Monday, July 27, 2009

Museum Mondays--How to Get Involved

Kid says wow Image courtesy of Mike Baird

Every Monday in July I'm doing a post on museums to encourage people to visit one during their summer vacation. The first week I talked about orienting oneself in a museum; the second week I discussed what to see and where to see it; and last week I talked about small museums.

So now that you've been to a whole bunch of museums, you probably want to live in one like the two kids in From the Mixed-up Files of Mrs. Basil E. Frankweiler! (I'll take your silence as a yes.) Unfortunately, you can't. But you can get involved at your museum by volunteering.

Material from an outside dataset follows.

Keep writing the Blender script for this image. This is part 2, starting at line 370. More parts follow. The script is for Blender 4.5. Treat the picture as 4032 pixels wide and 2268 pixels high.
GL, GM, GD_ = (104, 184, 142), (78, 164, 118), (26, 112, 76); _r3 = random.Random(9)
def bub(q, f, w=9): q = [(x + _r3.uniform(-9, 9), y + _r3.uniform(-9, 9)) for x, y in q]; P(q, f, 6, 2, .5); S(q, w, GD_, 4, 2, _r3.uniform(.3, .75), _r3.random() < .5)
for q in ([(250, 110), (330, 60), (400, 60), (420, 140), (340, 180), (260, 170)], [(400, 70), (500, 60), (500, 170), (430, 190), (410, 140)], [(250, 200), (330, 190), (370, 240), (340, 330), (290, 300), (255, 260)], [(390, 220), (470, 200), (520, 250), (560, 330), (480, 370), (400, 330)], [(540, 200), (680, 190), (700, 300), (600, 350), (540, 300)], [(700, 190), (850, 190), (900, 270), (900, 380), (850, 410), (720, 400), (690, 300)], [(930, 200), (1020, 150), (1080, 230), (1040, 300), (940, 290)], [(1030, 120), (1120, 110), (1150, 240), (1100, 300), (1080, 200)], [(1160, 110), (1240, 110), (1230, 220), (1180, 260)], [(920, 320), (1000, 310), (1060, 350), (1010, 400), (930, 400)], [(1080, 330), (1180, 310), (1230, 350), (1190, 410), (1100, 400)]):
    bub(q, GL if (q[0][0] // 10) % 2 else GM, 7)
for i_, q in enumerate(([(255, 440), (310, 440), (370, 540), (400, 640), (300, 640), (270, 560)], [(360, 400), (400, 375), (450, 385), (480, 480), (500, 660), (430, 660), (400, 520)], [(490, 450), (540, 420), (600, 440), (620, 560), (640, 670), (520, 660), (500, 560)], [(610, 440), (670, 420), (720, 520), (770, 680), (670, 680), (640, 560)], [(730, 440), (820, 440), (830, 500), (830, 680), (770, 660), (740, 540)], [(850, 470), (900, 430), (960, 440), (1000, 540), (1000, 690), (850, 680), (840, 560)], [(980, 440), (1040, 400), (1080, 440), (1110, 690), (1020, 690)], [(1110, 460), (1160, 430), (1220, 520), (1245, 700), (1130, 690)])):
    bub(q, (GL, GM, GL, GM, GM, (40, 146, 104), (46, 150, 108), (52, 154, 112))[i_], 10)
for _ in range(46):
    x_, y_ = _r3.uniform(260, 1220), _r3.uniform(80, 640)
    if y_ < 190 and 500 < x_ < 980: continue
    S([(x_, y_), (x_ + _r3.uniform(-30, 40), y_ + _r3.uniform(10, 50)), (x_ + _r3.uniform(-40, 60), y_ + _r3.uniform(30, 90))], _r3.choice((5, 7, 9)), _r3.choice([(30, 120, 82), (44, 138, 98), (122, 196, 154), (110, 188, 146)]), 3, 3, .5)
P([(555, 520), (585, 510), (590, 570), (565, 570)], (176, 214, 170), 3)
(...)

Like all jobs, volunteering can be fun or a pain. It all depends on your attitude going in. Be sure you know what you want to do at a museum before you pick one to volunteer at or contact them. Volunteering can require a wide variety of skills and duties, so you shouldn't feel like you don't have anything to offer (there's a double negative for you).

Step One--Figure out what you want to do & how much time you want to do it

You probably won't be curating exhibits right out of the box, but if you're interested in curation you can work with the curatorial department. There's also education, administrative, gift shop, research, library, and security volunteers in most museums (not to mention a lot of other departments in bigger museums).

You should also know ahead of time the number of hours per week or month you're going to spend volunteering, and whether it will be temporary or long-term. Then stick to that number--this will help you not to feel like you're being taken advantage of by the museum.

Step Two--Figure out which museum you want to volunteer in

Is it close to you, does it have exhibits and opportunities you're interested in, etc.

Only after you've picked these two things out should you contact the museum about volunteering. Look on their website for instructions on how to do this. With smaller museums, the process tends to be fairly informal--you just e-mail or call, then maybe come in to discuss your postion. With larger museums, they might advertize for volunteer positions just as they do for jobs, want a resume, or want you to fill out an application. The larger and more well-funded the museum, the more competition there is for volunteer jobs, and the museum can afford to be more picky. But that doesn't mean they don't want you or your skills any less than a small museum. If there's a museum you really want to volunteer at, go for it!